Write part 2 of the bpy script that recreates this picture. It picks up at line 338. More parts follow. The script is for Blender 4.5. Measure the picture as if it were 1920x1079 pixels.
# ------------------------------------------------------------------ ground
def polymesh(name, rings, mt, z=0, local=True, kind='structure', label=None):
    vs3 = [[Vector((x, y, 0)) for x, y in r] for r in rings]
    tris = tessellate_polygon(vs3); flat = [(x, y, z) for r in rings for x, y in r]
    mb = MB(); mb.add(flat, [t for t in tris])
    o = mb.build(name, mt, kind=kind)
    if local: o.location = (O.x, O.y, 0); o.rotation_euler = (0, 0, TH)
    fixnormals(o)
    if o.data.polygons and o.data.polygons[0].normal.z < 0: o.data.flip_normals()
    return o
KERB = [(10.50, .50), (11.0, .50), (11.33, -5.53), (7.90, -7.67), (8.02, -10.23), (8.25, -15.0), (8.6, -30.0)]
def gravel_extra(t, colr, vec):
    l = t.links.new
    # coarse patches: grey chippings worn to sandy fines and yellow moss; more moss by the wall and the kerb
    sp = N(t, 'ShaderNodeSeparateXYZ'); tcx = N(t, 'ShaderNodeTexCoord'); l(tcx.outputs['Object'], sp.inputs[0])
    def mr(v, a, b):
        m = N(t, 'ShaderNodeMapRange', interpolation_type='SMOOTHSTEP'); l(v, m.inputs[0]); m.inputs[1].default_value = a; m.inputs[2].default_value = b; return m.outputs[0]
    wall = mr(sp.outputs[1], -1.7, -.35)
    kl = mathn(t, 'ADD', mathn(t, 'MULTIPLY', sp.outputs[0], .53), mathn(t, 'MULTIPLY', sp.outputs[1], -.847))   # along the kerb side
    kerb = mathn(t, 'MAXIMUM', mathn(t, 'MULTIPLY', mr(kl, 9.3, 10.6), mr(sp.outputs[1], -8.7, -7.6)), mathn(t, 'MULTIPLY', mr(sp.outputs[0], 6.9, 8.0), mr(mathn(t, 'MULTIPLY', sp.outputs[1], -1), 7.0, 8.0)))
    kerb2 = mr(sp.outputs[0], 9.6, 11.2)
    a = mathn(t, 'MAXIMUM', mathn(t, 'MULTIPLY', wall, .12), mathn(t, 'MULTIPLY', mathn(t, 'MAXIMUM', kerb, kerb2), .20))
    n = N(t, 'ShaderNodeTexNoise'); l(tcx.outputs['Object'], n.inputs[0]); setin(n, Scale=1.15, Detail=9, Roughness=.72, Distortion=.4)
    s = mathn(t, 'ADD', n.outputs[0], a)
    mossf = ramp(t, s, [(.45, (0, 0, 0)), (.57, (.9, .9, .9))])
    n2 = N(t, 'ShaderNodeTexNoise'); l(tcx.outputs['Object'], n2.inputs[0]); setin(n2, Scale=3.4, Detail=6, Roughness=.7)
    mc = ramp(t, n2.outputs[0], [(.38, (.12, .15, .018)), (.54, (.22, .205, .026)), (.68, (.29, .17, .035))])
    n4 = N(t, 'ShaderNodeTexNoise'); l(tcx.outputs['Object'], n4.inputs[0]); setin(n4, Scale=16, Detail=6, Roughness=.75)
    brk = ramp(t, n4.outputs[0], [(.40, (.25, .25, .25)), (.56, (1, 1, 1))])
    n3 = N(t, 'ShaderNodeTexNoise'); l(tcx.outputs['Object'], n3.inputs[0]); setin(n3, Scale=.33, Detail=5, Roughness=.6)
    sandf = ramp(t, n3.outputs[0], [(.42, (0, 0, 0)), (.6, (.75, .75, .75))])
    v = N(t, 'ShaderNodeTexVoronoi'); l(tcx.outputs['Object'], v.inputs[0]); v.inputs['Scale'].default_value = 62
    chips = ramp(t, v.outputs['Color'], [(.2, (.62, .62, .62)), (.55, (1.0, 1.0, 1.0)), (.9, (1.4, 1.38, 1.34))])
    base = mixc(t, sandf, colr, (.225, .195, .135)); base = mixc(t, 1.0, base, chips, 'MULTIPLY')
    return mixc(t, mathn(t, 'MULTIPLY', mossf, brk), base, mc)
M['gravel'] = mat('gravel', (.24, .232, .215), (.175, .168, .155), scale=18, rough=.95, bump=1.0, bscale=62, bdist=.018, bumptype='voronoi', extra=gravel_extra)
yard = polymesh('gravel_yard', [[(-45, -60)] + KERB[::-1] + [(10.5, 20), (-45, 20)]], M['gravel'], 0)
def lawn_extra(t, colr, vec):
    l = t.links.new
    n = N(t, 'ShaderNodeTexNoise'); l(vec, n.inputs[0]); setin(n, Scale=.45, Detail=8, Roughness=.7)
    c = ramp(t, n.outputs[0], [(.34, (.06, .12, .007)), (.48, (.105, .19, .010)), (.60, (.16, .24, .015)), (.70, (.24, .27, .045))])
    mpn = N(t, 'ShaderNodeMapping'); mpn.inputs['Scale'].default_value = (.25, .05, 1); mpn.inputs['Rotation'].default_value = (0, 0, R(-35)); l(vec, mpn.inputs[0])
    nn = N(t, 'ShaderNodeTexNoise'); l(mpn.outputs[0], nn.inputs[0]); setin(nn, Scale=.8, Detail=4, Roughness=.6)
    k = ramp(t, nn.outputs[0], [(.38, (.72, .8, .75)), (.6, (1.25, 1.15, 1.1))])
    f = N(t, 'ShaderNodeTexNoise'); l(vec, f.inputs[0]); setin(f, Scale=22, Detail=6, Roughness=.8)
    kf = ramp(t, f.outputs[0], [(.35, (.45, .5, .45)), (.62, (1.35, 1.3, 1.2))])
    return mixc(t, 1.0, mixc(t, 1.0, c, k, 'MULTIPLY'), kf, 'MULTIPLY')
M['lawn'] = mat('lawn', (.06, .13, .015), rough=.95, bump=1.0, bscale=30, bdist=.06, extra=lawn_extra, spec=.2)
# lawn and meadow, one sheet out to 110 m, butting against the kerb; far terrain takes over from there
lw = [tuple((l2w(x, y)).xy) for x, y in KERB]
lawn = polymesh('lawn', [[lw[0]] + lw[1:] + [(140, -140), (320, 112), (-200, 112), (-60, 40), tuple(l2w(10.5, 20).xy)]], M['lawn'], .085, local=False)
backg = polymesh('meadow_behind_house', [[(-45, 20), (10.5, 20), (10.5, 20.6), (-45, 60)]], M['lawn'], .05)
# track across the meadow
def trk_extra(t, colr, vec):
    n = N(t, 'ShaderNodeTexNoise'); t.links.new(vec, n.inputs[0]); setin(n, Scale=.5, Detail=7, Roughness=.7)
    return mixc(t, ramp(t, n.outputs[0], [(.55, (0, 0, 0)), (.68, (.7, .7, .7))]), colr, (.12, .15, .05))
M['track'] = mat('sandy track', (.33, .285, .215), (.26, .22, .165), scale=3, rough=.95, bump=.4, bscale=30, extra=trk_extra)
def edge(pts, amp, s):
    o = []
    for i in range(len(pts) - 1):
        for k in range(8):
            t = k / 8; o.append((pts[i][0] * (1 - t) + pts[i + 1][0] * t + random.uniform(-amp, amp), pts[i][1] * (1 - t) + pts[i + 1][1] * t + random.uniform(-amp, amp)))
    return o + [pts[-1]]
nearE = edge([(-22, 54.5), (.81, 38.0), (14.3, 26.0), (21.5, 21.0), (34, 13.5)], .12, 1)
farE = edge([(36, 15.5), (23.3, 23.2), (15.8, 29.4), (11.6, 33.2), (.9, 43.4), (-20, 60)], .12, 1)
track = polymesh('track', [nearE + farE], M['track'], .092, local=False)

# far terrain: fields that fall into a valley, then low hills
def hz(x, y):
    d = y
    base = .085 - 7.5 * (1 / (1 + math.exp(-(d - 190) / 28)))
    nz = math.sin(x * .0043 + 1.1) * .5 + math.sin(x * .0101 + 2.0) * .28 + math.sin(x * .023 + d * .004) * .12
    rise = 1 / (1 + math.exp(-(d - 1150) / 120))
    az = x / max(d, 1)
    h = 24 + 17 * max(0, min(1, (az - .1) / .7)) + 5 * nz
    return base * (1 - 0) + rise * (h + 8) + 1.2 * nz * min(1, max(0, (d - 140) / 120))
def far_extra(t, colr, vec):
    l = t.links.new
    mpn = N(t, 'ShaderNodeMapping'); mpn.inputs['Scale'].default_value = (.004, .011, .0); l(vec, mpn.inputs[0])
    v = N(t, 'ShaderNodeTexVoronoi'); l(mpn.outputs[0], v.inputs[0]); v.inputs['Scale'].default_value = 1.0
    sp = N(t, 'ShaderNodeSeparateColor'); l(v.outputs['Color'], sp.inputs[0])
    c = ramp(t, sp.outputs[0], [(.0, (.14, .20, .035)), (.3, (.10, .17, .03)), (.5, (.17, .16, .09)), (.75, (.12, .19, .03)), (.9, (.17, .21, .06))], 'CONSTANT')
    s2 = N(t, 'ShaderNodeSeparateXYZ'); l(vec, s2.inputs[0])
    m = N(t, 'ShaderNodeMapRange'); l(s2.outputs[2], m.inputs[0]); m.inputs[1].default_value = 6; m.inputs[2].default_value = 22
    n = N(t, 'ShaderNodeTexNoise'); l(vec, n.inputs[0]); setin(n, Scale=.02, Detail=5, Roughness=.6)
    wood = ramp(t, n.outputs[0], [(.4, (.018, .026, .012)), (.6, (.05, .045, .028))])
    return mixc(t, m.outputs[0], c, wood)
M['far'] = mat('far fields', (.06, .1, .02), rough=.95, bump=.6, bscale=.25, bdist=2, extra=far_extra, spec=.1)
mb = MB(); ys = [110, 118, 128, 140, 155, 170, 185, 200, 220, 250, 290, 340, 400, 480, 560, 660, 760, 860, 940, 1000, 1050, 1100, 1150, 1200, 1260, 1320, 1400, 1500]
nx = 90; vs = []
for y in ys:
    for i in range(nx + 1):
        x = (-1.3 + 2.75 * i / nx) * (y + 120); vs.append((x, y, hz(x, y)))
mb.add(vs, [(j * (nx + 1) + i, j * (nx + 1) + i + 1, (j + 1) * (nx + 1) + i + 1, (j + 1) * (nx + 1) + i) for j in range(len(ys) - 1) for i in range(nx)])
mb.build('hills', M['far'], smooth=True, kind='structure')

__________

Which lines include the word "that"? List them all.

Solved problem:
Write part 2 of the bpy script that recreates this picture. It picks up at line 338. More parts follow. The script is for Blender 4.5. Measure the picture as if it were 1920x1079 pixels.
# far terrain: fields that fall into a valley, then low hills